### Challenge
Reproduce all entries word for word.

### Exercise materials

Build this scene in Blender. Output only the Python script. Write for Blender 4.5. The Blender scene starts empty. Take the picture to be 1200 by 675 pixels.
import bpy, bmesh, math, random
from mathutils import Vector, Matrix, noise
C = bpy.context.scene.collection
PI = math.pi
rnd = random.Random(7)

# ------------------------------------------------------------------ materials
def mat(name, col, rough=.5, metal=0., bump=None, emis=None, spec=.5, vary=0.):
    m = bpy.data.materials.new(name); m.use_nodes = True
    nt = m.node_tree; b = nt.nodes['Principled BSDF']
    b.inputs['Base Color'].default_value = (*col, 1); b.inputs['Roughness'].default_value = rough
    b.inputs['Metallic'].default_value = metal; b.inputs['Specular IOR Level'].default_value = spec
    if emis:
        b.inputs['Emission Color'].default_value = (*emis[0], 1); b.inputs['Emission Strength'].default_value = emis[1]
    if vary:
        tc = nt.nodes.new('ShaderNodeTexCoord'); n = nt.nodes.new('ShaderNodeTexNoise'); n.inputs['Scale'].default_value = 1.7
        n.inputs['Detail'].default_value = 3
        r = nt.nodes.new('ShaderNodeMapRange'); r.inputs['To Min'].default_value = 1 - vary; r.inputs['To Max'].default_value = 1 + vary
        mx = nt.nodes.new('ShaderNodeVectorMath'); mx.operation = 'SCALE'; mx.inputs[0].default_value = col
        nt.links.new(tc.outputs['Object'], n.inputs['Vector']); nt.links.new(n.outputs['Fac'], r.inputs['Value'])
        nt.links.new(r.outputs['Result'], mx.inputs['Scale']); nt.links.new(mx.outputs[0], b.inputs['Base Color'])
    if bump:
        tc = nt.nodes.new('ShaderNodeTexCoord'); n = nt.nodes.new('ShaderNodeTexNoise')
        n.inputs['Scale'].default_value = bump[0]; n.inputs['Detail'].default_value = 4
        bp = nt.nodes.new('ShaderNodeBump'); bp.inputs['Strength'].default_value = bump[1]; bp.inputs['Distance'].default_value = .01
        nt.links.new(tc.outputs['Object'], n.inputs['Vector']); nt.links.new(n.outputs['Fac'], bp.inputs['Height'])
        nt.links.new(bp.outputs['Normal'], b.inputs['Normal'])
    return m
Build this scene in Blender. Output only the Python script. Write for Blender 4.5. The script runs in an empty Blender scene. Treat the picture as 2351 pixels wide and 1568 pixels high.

### The completed task
Build this scene in Blender. Output only the Python script. Write for Blender 4.5. The Blender scene starts empty. Take the picture to be 1200 by 675 pixels.
import bpy, bmesh, math, random
from mathutils import Vector, Matrix, noise
C = bpy.context.scene.collection
PI = math.pi
rnd = random.Random(7)

# ------------------------------------------------------------------ materials
def mat(name, col, rough=.5, metal=0., bump=None, emis=None, spec=.5, vary=0.):
    m = bpy.data.materials.new(name); m.use_nodes = True
    nt = m.node_tree; b = nt.nodes['Principled BSDF']
    b.inputs['Base Color'].default_value = (*col, 1); b.inputs['Roughness'].default_value = rough
    b.inputs['Metallic'].default_value = metal; b.inputs['Specular IOR Level'].default_value = spec
    if emis:
        b.inputs['Emission Color'].default_value = (*emis[0], 1); b.inputs['Emission Strength'].default_value = emis[1]
    if vary:
        tc = nt.nodes.new('ShaderNodeTexCoord'); n = nt.nodes.new('ShaderNodeTexNoise'); n.inputs['Scale'].default_value = 1.7
        n.inputs['Detail'].default_value = 3
        r = nt.nodes.new('ShaderNodeMapRange'); r.inputs['To Min'].default_value = 1 - vary; r.inputs['To Max'].default_value = 1 + vary
        mx = nt.nodes.new('ShaderNodeVectorMath'); mx.operation = 'SCALE'; mx.inputs[0].default_value = col
        nt.links.new(tc.outputs['Object'], n.inputs['Vector']); nt.links.new(n.outputs['Fac'], r.inputs['Value'])
        nt.links.new(r.outputs['Result'], mx.inputs['Scale']); nt.links.new(mx.outputs[0], b.inputs['Base Color'])
    if bump:
        tc = nt.nodes.new('ShaderNodeTexCoord'); n = nt.nodes.new('ShaderNodeTexNoise')
        n.inputs['Scale'].default_value = bump[0]; n.inputs['Detail'].default_value = 4
        bp = nt.nodes.new('ShaderNodeBump'); bp.inputs['Strength'].default_value = bump[1]; bp.inputs['Distance'].default_value = .01
        nt.links.new(tc.outputs['Object'], n.inputs['Vector']); nt.links.new(n.outputs['Fac'], bp.inputs['Height'])
        nt.links.new(bp.outputs['Normal'], b.inputs['Normal'])
    return m
Build this scene in Blender. Output only the Python script. Write for Blender 4.5. The script runs in an empty Blender scene. Treat the picture as 2351 pixels wide and 1568 pixels high.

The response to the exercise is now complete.